Clouds gather as G20 finance ministers try to engineer a global recovery

Follow-up to Pittsburgh summit will grapple with growth and climate issues

Finance ministers from the world's leading economies will come under renewed pressure at their meeting in St Andrews this weekend to ensure that no nation will bring its fiscal and monetary stimulus to an end before "a durable recovery is secured", in the words of the G20 leaders' summit in Pittsburgh in September.

The Chancellor, Alistair Darling, will host the meeting, with ministers acting on agenda items set for them at the Pittsburgh summit – economic recovery and finding funds to tackle climate change. The weather in Scotland may prove a suitable backdrop for a gathering that is likely to be overshadowed by the clouds of doubt gathering around the sustainability of recovery around the world, and fresh worries that asset bubbles are emerging in stock markets.

Mr Brown, who has made much of British leadership in saving the banks and making a bold response to the crisis, is expected to attend part of the proceedings. One of the biggest dangers facing the relatively open British economy, still mired in recession according to the latest figures, is clearly that major trading partners such as Germany and France will soon feel ready to withdraw government support for their economies, reducing the chances of an export-led recovery for the UK, even after the savage depreciation in sterling seen over the past two years. Britain is alone among the G5 advanced economies in not yet emerging from recession. Australia is the first G20 power partly to reverse its easy money policy, with a second rise in interest rates announced this week.

"We are not yet back to trend growth levels," a Treasury source commented. "I expect we will have the same language as in Pittsburgh that the current support measures need to be kept in place until recovery is well secured."

Asked if the weakness of the dollar – especially after The Independent's story about its uncertain future as a reserve currency – and other currency matters would be discussed at this weekend's meeting in Scotland, he said that "the currency issue is always there", but added that it was not on the formal G20 agenda.

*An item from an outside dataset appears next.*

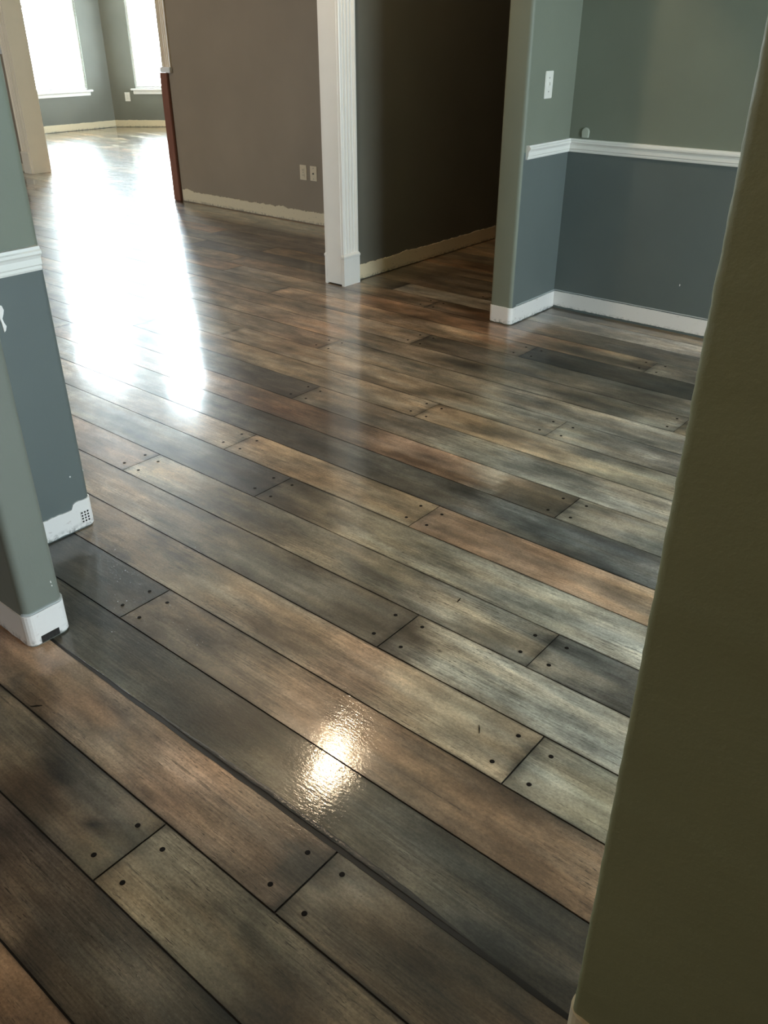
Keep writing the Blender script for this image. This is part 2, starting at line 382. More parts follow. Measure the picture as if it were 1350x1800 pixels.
YS = [-0.085, 0.105, 0.292, 0.477, 0.662, 0.85, 1.034, 1.218, 1.411, 1.604, 1.785, 1.98, 2.165, 2.352, 2.54, 2.735, 2.928, 3.123, 3.312, 3.497, 3.7, 3.9, 4.092]
while YS[-1] < 11.6: YS.append(YS[-1] + 0.19)
while YS[0] > -0.8: YS.insert(0, YS[0] - 0.188)
JOINTS = [
    (-1.16, 0.565), (-0.826, 0.756), (-1.86, 1.129), (-0.662, 1.308), (-1.195, 1.506), (-2.651, 1.695),
    (-0.832, 1.693), (-2.099, 1.885), (-1.533, 2.069), (-2.492, 2.109), (-1.173, 2.452), (-2.662, 2.637),
    (-2.099, 2.831), (-1.549, 3.027), (-2.719, 3.593), (-1.148, 3.382), (-1.556, 3.996), (-2.158, 3.803),
    (-3.079, 4.174), (-3.053, 3.179),
]
CTRL = [
    (-1.063, 0.268, (136, 117, 101)), (-0.979, 0.273, (140, 121, 106)), (-1.374, 0.422, (89, 81, 77)), (-1.214, 0.38, (97, 90, 83)), (-1.102, 0.409, (73, 68, 62)), (-0.94, 0.398, (94, 89, 81)),
    (-0.796, 0.425, (67, 63, 57)), (-1.723, 0.618, (113, 104, 92)), (-1.515, 0.572, (82, 75, 66)), (-1.4, 0.559, (88, 81, 71)), (-1.286, 0.572, (113, 104, 94)), (-1.192, 0.592, (109, 102, 89)),
    (-1.115, 0.564, (141, 132, 116)), (-0.98, 0.574, (141, 132, 116)), (-0.822, 0.581, (124, 117, 103)), (-0.679, 0.574, (99, 91, 80)), (-0.605, 0.583, (124, 111, 93)), (-1.927, 0.733, (146, 122, 103)),
    (-1.752, 0.73, (111, 97, 83)), (-1.646, 0.763, (116, 99, 85)), (-1.438, 0.753, (122, 106, 90)), (-1.21, 0.759, (139, 117, 101)), (-1.048, 0.769, (126, 110, 96)), (-0.889, 0.752, (102, 87, 75)),
    (-0.844, 0.806, (74, 66, 60)), (-0.763, 0.787, (114, 106, 95)), (-0.645, 0.788, (101, 92, 80)), (-0.523, 0.771, (84, 77, 66)), (-0.408, 0.785, (91, 81, 67)), (-0.338, 0.805, (110, 94, 75)),
    (-1.903, 0.949, (64, 63, 58)), (-1.637, 0.913, (78, 76, 68)), (-1.483, 0.925, (61, 59, 53)), (-1.277, 0.937, (60, 58, 52)), (-1.097, 0.919, (90, 85, 74)), (-0.886, 0.923, (90, 87, 78)),
    (-0.744, 0.945, (87, 84, 77)), (-0.596, 0.926, (72, 70, 63)), (-0.434, 0.902, (57, 55, 50)), (-0.346, 0.918, (60, 55, 47)), (-2.277, 1.151, (63, 63, 60)), (-2.036, 1.138, (88, 85, 78)),
    (-1.893, 1.139, (86, 82, 76)), (-1.723, 1.133, (104, 94, 81)), (-1.554, 1.138, (112, 100, 86)), (-1.362, 1.111, (121, 105, 90)), (-1.182, 1.12, (149, 126, 108)), (-0.981, 1.109, (129, 110, 94)),
    (-0.811, 1.112, (126, 108, 91)), (-0.62, 1.105, (113, 95, 79)), (-0.449, 1.099, (119, 100, 83)), (-2.329, 1.296, (128, 115, 100)), (-2.09, 1.306, (131, 119, 104)), (-1.832, 1.307, (135, 124, 107)),
    (-1.578, 1.289, (140, 126, 110)), (-1.382, 1.281, (135, 120, 105)), (-1.203, 1.273, (146, 125, 109)), (-1.03, 1.301, (151, 137, 120)), (-0.845, 1.295, (154, 143, 126)), (-0.708, 1.287, (153, 142, 126)),
    (-0.6, 1.287, (142, 139, 129)), (-0.471, 1.288, (131, 129, 118)), (-2.632, 1.477, (150, 135, 117)), (-2.306, 1.468, (136, 125, 110)), (-2.089, 1.495, (120, 112, 100)), (-1.82, 1.486, (107, 102, 91)),
    (-1.6, 1.5, (102, 97, 88)), (-1.391, 1.481, (86, 82, 75)), (-1.222, 1.514, (86, 82, 76)), (-1.152, 1.504, (95, 91, 85)), (-1.01, 1.525, (145, 142, 133)), (-0.85, 1.507, (157, 154, 145)),
    (-0.714, 1.508, (167, 165, 157)), (-0.547, 1.492, (163, 161, 154)), (-2.887, 1.649, (149, 131, 115)), (-2.736, 1.706, (145, 127, 110)), (-2.6, 1.687, (162, 151, 132)), (-2.332, 1.667, (138, 129, 114)),
    (-2.088, 1.702, (120, 112, 98)), (-1.848, 1.695, (114, 108, 97)), (-1.555, 1.662, (127, 121, 109)), (-1.362, 1.657, (107, 102, 91)), (-1.244, 1.677, (113, 108, 100)), (-1.061, 1.683, (162, 159, 150)),
    (-0.878, 1.666, (124, 120, 112)), (-0.805, 1.695, (125, 123, 118)), (-0.675, 1.711, (112, 112, 110)), (-0.587, 1.697, (103, 103, 103)), (-2.883, 1.869, (135, 131, 121)), (-2.56, 1.852, (115, 110, 100)),
    (-2.398, 1.92, (77, 72, 69)), (-2.136, 1.888, (75, 70, 66)), (-1.96, 1.862, (93, 87, 77)), (-1.781, 1.851, (135, 127, 112)), (-1.531, 1.862, (131, 125, 112)), (-1.35, 1.876, (137, 135, 125)),
    (-1.136, 1.885, (143, 141, 134)), (-0.938, 1.893, (153, 152, 144)), (-0.718, 1.898, (151, 150, 145)), (-3.298, 2.016, (151, 139, 122)), (-2.781, 2.03, (150, 135, 114)), (-2.423, 2.034, (147, 129, 108)),
    (-2.12, 2.086, (139, 122, 103)), (-1.826, 2.087, (142, 128, 109)), (-1.615, 2.094, (141, 128, 110)), (-1.446, 2.103, (150, 129, 112)), (-1.217, 2.076, (156, 134, 118)), (-1.004, 2.077, (149, 126, 109)),
    (-0.808, 2.078, (158, 138, 122)), (-0.728, 2.067, (155, 138, 122)), (-3.294, 2.205, (139, 135, 125)), (-2.921, 2.242, (105, 103, 98)), (-2.618, 2.243, (79, 76, 72)), (-2.321, 2.225, (66, 63, 60)),
    (-2.085, 2.247, (69, 67, 65)), (-1.785, 2.239, (96, 95, 91)), (-1.539, 2.268, (75, 74, 71)), (-1.364, 2.303, (102, 103, 103)), (-1.127, 2.294, (94, 97, 98)), (-0.926, 2.317, (81, 84, 87)),
    (-0.795, 2.293, (117, 118, 118)), (-3.042, 2.413, (148, 127, 110)), (-2.791, 2.437, (115, 94, 79)), (-2.465, 2.37, (90, 72, 61)), (-2.271, 2.453, (108, 93, 81)), (-1.942, 2.434, (137, 115, 100)),
    (-1.708, 2.428, (147, 126, 110)), (-1.492, 2.423, (111, 99, 87)), (-1.275, 2.431, (89, 83, 75)), (-1.133, 2.467, (128, 127, 121)), (-0.979, 2.466, (139, 137, 133)), (-0.855, 2.47, (135, 135, 131)),
    (-3.349, 2.676, (114, 110, 102)), (-3.088, 2.675, (86, 81, 76)), (-2.791, 2.622, (75, 70, 66)), (-2.568, 2.623, (120, 111, 101)), (-2.318, 2.656, (104, 94, 84)), (-2.009, 2.594, (114, 106, 97)),
    (-1.763, 2.582, (145, 142, 133)), (-1.51, 2.529, (160, 158, 153)), (-1.271, 2.547, (138, 137, 132)), (-1.049, 2.564, (158, 156, 151)), (-0.904, 2.579, (153, 152, 148)), (-3.44, 2.955, (143, 130, 114)),
    (-2.913, 2.821, (139, 126, 109)), (-2.54, 2.83, (129, 117, 103)), (-2.262, 2.832, (132, 120, 106)), (-1.986, 2.808, (140, 126, 110)), (-1.748, 2.811, (147, 134, 116)), (-1.477, 2.819, (154, 143, 127)),
    (-1.227, 2.827, (164, 157, 140)), (-0.977, 2.791, (158, 154, 143)), (-3.272, 3.095, (135, 120, 104)), (-2.792, 3.028, (149, 133, 115)), (-2.419, 3.027, (141, 128, 113)), (-2.121, 2.994, (122, 113, 101)),
    (-1.885, 3.016, (132, 127, 117)), (-1.681, 3.022, (144, 141, 134)), (-1.502, 3.053, (141, 141, 135)), (-1.263, 2.997, (112, 112, 110)), (-1.066, 2.993, (133, 133, 132)), (-3.128, 3.214, (135, 115, 97)),
    (-2.736, 3.185, (118, 107, 94)), (-2.405, 3.19, (105, 98, 88)), (-2.121, 3.178, (122, 115, 105)), (-1.878, 3.196, (139, 135, 128)), (-1.593, 3.216, (153, 152, 147)), (-1.315, 3.208, (147, 146, 142)),
    (-1.107, 3.197, (150, 150, 147)), (-3.266, 3.358, (144, 122, 105)), (-2.937, 3.373, (114, 103, 90)), (-2.558, 3.389, (125, 115, 104)), (-2.277, 3.402, (101, 94, 85)), (-2.014, 3.413, (110, 106, 98)),
    (-1.709, 3.427, (117, 114, 108)), (-1.412, 3.409, (109, 108, 102)), (-1.19, 3.39, (132, 131, 126)), (-3.362, 3.557, (148, 129, 111)), (-2.903, 3.528, (128, 114, 100)), (-2.621, 3.573, (93, 85, 75)),
    (-2.329, 3.58, (97, 89, 81)), (-2.056, 3.586, (107, 104, 97)), (-1.8, 3.591, (100, 99, 94)), (-1.503, 3.598, (96, 95, 91)), (-1.248, 3.587, (115, 114, 109)), (-3.466, 3.772, (138, 119, 101)),
    (-3.052, 3.814, (132, 114, 98)), (-2.67, 3.853, (149, 131, 113)), (-2.362, 3.85, (135, 120, 105)), (-2.207, 3.833, (117, 107, 97)), (-2.054, 3.808, (67, 65, 63)), (-1.854, 3.807, (56, 56, 54)),
    (-1.603, 3.805, (69, 68, 66)), (-1.297, 3.769, (63, 63, 60)), (-3.439, 3.954, (125, 104, 89)), (-2.898, 3.943, (120, 100, 83)), (-2.575, 4.0, (122, 97, 79)), (-2.318, 4.014, (117, 98, 82)),
    (-2.006, 3.964, (127, 112, 96)), (-1.739, 3.957, (129, 119, 105)), (-1.59, 3.972, (126, 117, 104)), (-1.485, 4.007, (132, 131, 126)), (-1.371, 3.948, (121, 118, 113)), (-3.411, 4.144, (110, 95, 81)),
    (-3.073, 4.177, (94, 82, 70)), (-2.665, 4.136, (88, 70, 57)), (-2.246, 4.139, (117, 107, 97)), (-1.979, 4.168, (93, 91, 86)), (-1.706, 4.154, (88, 86, 84)), (-1.413, 4.119, (96, 95, 92)),
    (-2.302, 4.366, (132, 127, 120)), (-2.024, 4.39, (121, 118, 113)), (-1.695, 4.342, (157, 154, 151)), (-1.458, 4.303, (157, 154, 151)), (-5.717, 4.956, (106, 98, 90)), (-5.023, 4.691, (93, 85, 78)),
    (-4.313, 4.345, (75, 70, 65)), (-4.476, 4.002, (120, 111, 99)), (-3.993, 4.015, (127, 115, 101)), (-3.579, 4.005, (131, 116, 101)), (-4.194, 3.494, (134, 123, 108)), (-3.734, 3.549, (118, 105, 91)),
    (-3.31, 3.6, (145, 127, 110)), (-3.616, 3.204, (121, 111, 98)), (-3.245, 3.244, (149, 126, 108)),
]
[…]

The whole group of 20 nations – representing more than 90 per cent of the world economy – is expected to jump together on significant policy changes, with the G20 collectively owning a new process, to be overseen by the IMF and developed next year, which will collate information on individual nations' policies, and judge them against the G20's objectives for the world economy as a whole. Thus the possibility of any one country pursuing a unilateral tightening of policy to the detriment of others (notably the UK) will be reduced.

But tensions will remain if this approach is taken. The freshly re-elected German government has made it clear that its immediate priority is to bring its fiscal deficit down, and a new constitutional amendment requires a radical reduction in structural borrowing by the middle of the next decade.

Ironically, it is the German government, once dismissive of the UK's "crass Keynesianism", that has implemented one of the largest discretionary fiscal stimulus packages in relation to the size of her economy; while the UK is set on a path of fiscal tightening beginning, modestly, next year.

The forthcoming pre-Budget report will shed more light on plans for fiscal sustainability.

The finance ministers are also expected to take forward plans to transfer huge amounts of private and public money to help developing economies to reduce pollution and emissions.